What It Takes To Put On A Successful Industry Conference About Circular Fashion In Australia

What It Takes To Put On A Successful Industry Conference About Circular Fashion In Australia

A year on from the first successful circular fashion event in Australia, the Australian Circular Fashion Conference (ACFC), we speak to founder Camille Reed on what is expected at this years event held on March 21-22.

A textile designer and responsible fashion advisor, Reed has extensive experience in the Australian fashion industry and a strong focus on textile recycling and sustainability. Fuelled on by her passion for positive change, she brings together some of the industry’s experts and pioneering changemakers for this forward-thinking industry conference to help fashion entrepreneurs, brands, retailers and students design for circularity in fashion.

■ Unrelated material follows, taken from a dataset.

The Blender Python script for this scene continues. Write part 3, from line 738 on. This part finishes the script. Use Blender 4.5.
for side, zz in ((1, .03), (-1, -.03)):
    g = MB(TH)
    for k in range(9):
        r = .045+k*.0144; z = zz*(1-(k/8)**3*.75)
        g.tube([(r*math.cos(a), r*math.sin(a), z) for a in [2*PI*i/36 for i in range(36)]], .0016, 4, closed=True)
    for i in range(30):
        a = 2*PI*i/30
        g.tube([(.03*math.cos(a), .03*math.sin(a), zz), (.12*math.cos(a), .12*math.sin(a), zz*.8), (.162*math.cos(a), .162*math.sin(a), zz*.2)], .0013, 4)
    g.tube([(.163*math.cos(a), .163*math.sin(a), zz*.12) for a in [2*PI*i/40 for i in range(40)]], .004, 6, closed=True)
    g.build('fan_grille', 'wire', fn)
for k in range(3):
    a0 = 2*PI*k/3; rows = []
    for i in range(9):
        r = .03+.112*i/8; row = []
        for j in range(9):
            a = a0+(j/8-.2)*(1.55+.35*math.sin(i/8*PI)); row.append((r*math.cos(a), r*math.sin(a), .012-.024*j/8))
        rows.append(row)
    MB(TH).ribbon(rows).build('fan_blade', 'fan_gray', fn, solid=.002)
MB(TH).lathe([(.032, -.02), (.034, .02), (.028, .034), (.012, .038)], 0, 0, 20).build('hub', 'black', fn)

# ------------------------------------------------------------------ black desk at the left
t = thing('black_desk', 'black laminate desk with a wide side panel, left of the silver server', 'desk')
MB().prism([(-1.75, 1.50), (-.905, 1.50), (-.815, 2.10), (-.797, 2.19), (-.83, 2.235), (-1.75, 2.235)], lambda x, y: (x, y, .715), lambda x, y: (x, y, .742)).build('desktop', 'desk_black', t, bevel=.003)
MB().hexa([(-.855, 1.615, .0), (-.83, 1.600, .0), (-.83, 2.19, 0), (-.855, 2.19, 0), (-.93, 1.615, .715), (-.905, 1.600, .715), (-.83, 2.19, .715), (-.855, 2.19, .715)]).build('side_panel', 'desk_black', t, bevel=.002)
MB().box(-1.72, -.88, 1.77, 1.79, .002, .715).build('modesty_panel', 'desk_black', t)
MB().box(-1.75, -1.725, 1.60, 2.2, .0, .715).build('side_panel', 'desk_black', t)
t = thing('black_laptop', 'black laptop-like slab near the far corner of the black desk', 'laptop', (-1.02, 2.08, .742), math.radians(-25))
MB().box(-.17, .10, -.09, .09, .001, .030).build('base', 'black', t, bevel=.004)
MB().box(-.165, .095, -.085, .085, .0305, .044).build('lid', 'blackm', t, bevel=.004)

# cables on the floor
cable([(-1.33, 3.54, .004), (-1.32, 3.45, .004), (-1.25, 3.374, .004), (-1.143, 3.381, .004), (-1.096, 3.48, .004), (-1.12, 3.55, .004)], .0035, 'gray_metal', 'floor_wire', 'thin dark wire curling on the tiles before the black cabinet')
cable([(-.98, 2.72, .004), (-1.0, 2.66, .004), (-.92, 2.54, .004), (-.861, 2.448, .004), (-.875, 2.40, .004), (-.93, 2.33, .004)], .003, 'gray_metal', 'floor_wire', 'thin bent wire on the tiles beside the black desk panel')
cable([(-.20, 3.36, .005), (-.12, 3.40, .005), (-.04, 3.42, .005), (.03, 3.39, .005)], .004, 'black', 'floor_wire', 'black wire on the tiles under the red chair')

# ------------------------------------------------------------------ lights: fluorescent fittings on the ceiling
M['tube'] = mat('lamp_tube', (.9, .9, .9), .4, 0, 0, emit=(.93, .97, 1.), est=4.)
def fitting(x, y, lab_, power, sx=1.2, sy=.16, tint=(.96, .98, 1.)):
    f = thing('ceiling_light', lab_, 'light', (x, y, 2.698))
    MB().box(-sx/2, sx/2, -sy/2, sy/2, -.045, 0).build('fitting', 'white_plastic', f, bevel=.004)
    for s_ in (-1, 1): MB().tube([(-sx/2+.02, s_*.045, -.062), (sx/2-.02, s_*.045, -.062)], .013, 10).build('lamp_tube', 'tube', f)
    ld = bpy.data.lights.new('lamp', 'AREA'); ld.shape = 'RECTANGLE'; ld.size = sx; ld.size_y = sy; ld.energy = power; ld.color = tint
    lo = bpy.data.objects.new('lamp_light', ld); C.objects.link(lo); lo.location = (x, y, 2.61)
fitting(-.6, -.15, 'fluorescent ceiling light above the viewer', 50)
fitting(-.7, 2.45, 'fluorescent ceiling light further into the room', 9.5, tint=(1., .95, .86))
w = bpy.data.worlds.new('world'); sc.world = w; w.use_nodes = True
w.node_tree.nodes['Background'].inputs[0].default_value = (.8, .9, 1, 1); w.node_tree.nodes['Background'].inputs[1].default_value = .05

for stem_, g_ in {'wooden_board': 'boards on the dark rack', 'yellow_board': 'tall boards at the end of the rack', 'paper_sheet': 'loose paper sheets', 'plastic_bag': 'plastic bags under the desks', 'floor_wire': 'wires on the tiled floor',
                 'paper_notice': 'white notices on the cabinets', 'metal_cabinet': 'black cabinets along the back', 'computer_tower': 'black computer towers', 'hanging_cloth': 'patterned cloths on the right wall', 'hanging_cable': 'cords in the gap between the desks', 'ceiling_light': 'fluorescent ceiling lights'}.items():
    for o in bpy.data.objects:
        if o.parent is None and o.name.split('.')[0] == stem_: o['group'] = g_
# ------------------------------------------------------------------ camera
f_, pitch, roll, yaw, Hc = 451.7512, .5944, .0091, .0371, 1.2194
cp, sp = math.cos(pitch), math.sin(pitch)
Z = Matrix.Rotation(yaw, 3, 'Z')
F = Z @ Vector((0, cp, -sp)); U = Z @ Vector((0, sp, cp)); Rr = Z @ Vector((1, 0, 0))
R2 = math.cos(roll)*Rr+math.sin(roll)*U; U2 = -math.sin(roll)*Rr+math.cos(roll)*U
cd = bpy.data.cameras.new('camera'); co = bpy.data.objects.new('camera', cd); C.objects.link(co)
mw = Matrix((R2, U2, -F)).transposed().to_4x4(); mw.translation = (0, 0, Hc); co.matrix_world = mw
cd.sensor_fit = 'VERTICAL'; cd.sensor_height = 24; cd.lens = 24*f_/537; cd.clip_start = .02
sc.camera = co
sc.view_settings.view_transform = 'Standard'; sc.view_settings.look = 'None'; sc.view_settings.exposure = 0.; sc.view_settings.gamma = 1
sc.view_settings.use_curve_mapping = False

EWP: What’s exciting you most about the 2019 conference and how does it differ from 2018?

Camille Reed: Wow, where do I start! The initial excitement comes from creating a very special and very important event for the industry I fell in love with over decade ago when I first began my first role in fashion as a textile designer. This year’s event is exciting for many reasons, the conversations continue to be inspiring, the network continues to grow, participation and involvement from fellow professionals and experts is extremely positive. Guaranteed it will be another massive, fun-filled day with exceptional people, 2018 proved we can do this. 

Camille Reed, founder of Australian Circular Fashion Conference at the event’s debut in 2018.

We’re hosting a number of phenomenal and passionate people in an exclusive Australian first, and we’re making history by bringing together the creme de la creme of sustainability for fashion and textiles; Megan Meiklejohn from Eileen Fisher in New York, Elin Larsson from Filippa. K, Tim Loftus in Sustainable Marketing (ex-Kathmandu), Giusy Bettoni from C.L.A.S.S. in Milan, Christian Dreszig over at Bluesign, Dana Davis + Celine DeCarlo from Mara Hoffman. The focus and shift from 2018’s Sydney event to Melbourne’s is this:

1) Melbourne is home to a majority of the large fashion companies and their warehouses,

2) We have international guests sharing their first-hand experience in creating sustainable businesses, and

3) The ACFC is a call-to-action for immediate change and we’re giving industry the information and insight to take action today. 

No doubt we’ll have people in the room with butterflies because they have the chance to meet their fashion icons and gather insights from these incredible guests, an experience which they don’t get anywhere else in Australia.

EWP: What has been the response from event attendees for this year’s conference?

CR: The response for 2019 is extremely positive. We’ve seen a significant increase in relationship building with extended parties, those integral to offering the greatest amount of impact long term for the apparel and textile industry (i.e State Government) and a very important international network of partners who’ve been known for their critical research and strategic planning. Several exciting members to reference, who’ve been made aware of the progress in Australia and ones we are building a long-term relationship with are: the Ellen MacArthur Foundation, WRAP, Circle Economy, Eco Age, to name a few. 

Fortunately, we also have a number of long-term partners from the first event; it’s been an extremely supportive time and one that will continue to evolve immensely over the next 12-15 months.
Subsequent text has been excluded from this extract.